As far as the St Tropez brand is concerned, PZ Cussons said that while it has grown significantly since the acquisition, this growth will be harder to realise under its ownership, "given the need to allocate resources across our diverse geographic and category footprint".
"We therefore plan to realise shareholder value by initiating a process to sell the brand to an owner better placed to capture the brand's significant long-term potential," the company said.
It also said that while it has made "significant" progress in strengthening and improving the performance of its operations in Africa, the assets there are "complex" and it is therefore "evaluating the strategic options both to reduce risk and to maximise shareholder value".

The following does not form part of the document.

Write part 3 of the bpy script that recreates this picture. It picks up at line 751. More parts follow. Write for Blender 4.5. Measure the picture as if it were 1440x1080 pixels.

Proceeds from any transactions will initially be used to invest behind the organic growth of the business and to reduce gross debt further.
"The group will also have the potential and ambition to pursue targeted acquisitions which are highly complementary to its more focused category and geographic footprint," it added.
News of the plans came alongside a third-quarter trading update, in which PZ said trading was in line with expectations.
Group third-quarter like-for-like revenue grew 6.4% to £126.7m. However, at reported FX, revenue fell 23.7%, mainly due to the devaluation of the Nigerian Naira.
The company continues to expect to deliver adjusted operating profit of £55m to £60m for FY24.
Chief executive Jonathan Myers said: "We have made significant progress in strengthening PZ Cussons in recent years - building brands, restoring capabilities and re-energising and professionalising the organisation.
"Today we are re-iterating our FY24 outlook, having delivered improved LFL revenue growth in Q3 on an improved volume trend. Nevertheless, the macro-economic challenges and complexities associated with operating in Nigeria are significant and there is much more to do to unlock the full potential of the business.
"As such, we have undertaken a strategic review of our brands and geographies and have embarked on plans to transform our portfolio, refocusing on where the business can be most competitive. The actions we are taking will crystallise value for our investors from assets better suited to alternative ownership structures."
At 0810 BST, the shares were up 5.7% at 100p.